I think what was most overwhelming was that it is becoming reality. I have read many books, read blogs, heard stories, and even presented on this issue, but had not actually encountered it until now.  This is a worldwide problem, no country is without it or immune to it, it’s everywhere.  I feel as if this was a “garden moment” for me. I just finished reading a biography of Amy Carmichael and she explained that she had a vision of the Lord weeping and praying for the children (she ran a home that took in girls who were committed to being temple prostitutes). Elisabeth Elliot, who wrote the book said, “She knew it was the Lord, praying there in the garden for the children. So the burden was His, not hers. She need not ask Him to share it with her. He was asking her to share it with Him, to search with Him for the lost lambs.” I believe that God is sharing His burden with me for these women who are forced into this, who are trapped, who are so desperate that this seems to be the only means of survival. They need to know their worth and their value in Him.

I don’t know where this will lead me but I am trusting in His guidance and waiting on Him. For the time being I am going to focus on being here in Mali and what God has prepared for me here.

“Wherever you are - be all there.
Jim Elliot
“God always gives His best to those who leave the choice with him.” 
Jim Elliot

Thursday, February 18, 2010

We have been in Mali for a little over a week now, but it is hard to process what I am experiencing here.
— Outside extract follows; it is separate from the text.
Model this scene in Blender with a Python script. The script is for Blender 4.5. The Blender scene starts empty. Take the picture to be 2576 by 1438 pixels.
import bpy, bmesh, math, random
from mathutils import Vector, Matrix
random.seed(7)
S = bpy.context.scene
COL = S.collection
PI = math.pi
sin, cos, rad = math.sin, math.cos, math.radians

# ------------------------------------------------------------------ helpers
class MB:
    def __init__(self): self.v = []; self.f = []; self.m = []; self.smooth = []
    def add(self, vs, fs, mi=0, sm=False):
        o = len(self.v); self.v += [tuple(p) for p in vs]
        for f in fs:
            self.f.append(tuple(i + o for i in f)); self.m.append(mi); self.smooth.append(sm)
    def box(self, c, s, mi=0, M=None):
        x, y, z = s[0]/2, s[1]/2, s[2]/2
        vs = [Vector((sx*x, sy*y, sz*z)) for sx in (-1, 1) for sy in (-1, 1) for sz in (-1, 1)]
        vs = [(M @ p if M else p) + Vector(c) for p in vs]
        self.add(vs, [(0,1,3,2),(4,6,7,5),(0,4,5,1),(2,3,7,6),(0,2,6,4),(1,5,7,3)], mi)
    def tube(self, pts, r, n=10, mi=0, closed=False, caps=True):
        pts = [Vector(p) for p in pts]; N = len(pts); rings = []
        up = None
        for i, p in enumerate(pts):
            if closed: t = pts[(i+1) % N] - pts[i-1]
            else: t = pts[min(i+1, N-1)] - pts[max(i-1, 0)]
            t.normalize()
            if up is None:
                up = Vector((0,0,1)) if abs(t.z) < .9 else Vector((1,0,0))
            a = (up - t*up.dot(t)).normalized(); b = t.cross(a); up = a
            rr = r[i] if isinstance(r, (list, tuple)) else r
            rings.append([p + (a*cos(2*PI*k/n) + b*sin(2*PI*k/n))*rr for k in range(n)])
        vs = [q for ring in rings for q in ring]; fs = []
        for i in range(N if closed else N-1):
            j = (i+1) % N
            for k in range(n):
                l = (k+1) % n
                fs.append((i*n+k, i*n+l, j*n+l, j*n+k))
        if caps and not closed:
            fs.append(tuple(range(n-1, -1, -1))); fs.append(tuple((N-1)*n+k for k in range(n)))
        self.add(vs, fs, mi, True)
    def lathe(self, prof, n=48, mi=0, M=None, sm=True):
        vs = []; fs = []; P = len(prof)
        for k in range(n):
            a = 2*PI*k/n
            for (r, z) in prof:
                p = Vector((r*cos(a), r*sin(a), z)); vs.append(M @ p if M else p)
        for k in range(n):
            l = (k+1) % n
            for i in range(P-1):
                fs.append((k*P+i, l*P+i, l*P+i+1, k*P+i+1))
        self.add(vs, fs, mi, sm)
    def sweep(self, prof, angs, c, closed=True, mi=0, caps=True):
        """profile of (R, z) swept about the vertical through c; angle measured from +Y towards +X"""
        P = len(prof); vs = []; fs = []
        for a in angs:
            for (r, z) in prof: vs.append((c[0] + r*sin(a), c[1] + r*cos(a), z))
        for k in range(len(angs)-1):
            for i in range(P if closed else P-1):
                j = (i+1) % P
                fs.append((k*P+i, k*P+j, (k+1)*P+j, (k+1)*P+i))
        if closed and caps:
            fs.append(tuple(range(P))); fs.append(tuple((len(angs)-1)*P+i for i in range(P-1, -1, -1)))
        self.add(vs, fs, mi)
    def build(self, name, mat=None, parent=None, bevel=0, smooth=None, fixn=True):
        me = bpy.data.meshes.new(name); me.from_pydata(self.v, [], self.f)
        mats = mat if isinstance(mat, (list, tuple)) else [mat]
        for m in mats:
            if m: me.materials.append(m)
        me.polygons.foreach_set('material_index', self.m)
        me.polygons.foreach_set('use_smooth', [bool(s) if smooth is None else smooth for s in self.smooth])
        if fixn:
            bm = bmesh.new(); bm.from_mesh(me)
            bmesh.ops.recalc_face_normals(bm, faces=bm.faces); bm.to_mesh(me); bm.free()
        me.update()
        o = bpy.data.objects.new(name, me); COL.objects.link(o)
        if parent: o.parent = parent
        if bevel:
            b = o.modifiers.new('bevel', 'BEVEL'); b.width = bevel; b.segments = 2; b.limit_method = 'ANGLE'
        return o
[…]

My mind is a little cloudy, partly because the heat makes it hard to think, but also because we are experiencing so many new things. For me, journaling is a good outlet to help me process what I am going through. Here is a part of my journal from the beginning of the week:

Life here is not exactly easy. There are fewer luxuries than we have in the states and having to learn another language is hard. I was thinking about if I could do this for the rest of my life, not necessarily here (in Mali), but wherever God calls me. It would be very hard at times, but doesn't the reward offset what we have to sacrifice and give up? Jesus didn't promise a comfortable life, but an abundant one and abundance comes from bringing the Kingdom to earth. That is why we much consider the cost, forsake all, and leave mother and father. Is Jesus worth it? He gave all for me, and I can give my life and the work of my hands back to Him as a living sacrifice. I think I have counted the cost and it is worth it to me to know Christ and to be apart of His work, and we will know Him better through His sufferings. Nothing else is going to last but that. I want my life to mean something and make an impact for eternity. I am still learning, still growing, still trying to be bold and move out in confidence. Jesus will equip me to what He calls me to. I know He is at work in me, changing my heart, and bringing me from glory to glory. I think what I struggle with is overcoming selfishness and the flesh that wants to do what I want to do and not giving myself to others, considering them better than myself. I want to learn how to be more intentional with time and people. I want to love better, to love like Jesus; to have a deeper understanding of His love and to live out of an overflow of that. This is a process, and a constant struggle. We will not fully reach that kind of love in this life, but we still need to long for it. I also long for more of a boldness of speech, not being ashamed of the gospel, and to have a deeper confidence in Him and who I am in Him.

The day before I left, I was at church and I received some encouragement. A man came up to me and said that the Lord had given him 1 Peter 1: 7-8 for me and my teammate that was with me. That passage says, "that the genuineness of your faith, being much more precious than gold that perishes, though it is tested by fire, may be found to praise, honor, and glory at the revelation of Jesus Christ, whom having not seen you love. Though now you do not see Him, yet believing, you rejoice with joy inexpressible and full of glory." I meditated on this for a few days and believe that my time in Mali will be a testing of my faith and it will be hard, but through it I will know Jesus better and for that I am excited and encouraged. I now see the importance of this time here because before I left I was a little unsure of the purpose of this trip even though I knew that God had called me to this. This will be a time of learning and growing spiritually and academically. I am excited to see how God will work and reveal Himself.


Monday, February 1, 2010

One week...

Today is the one week marker until we leave for Mali! It hasn't set in yet that this is really happening and probably won't until the night before or when we actually get there.

I haven't updated lately about my funds, but I am technically FULLY funded! The night that I posted about still needing $322 I received a text from a family member saying God was leading them to pay for the rest of my trip! God is so good. I keep saying that but it's so true and I feel like there are no other words to describe what He has done in this situation other than He is always faithful and is our Provider. I have heard that there is more money being sent in as well and that is awesome because we as a team are still short. One of our team mates is still about $3000 short, so if you feel lead to give to her checks can be sent to:

Grace University
Development Offices
1311 S 9th
Omaha, NE 68108

and the checks made out to Grace University and in the memo Christian Olson Mali EDGE 2010

Thank you to all who have prayed with me in this and for those who have given! God chooses to work through His people and allows us to be apart of His Kingdom building and His work, which I think is wonderfully humbling knowing that our all powerful God would choose to use us for His purposes and allow us to be apart of it.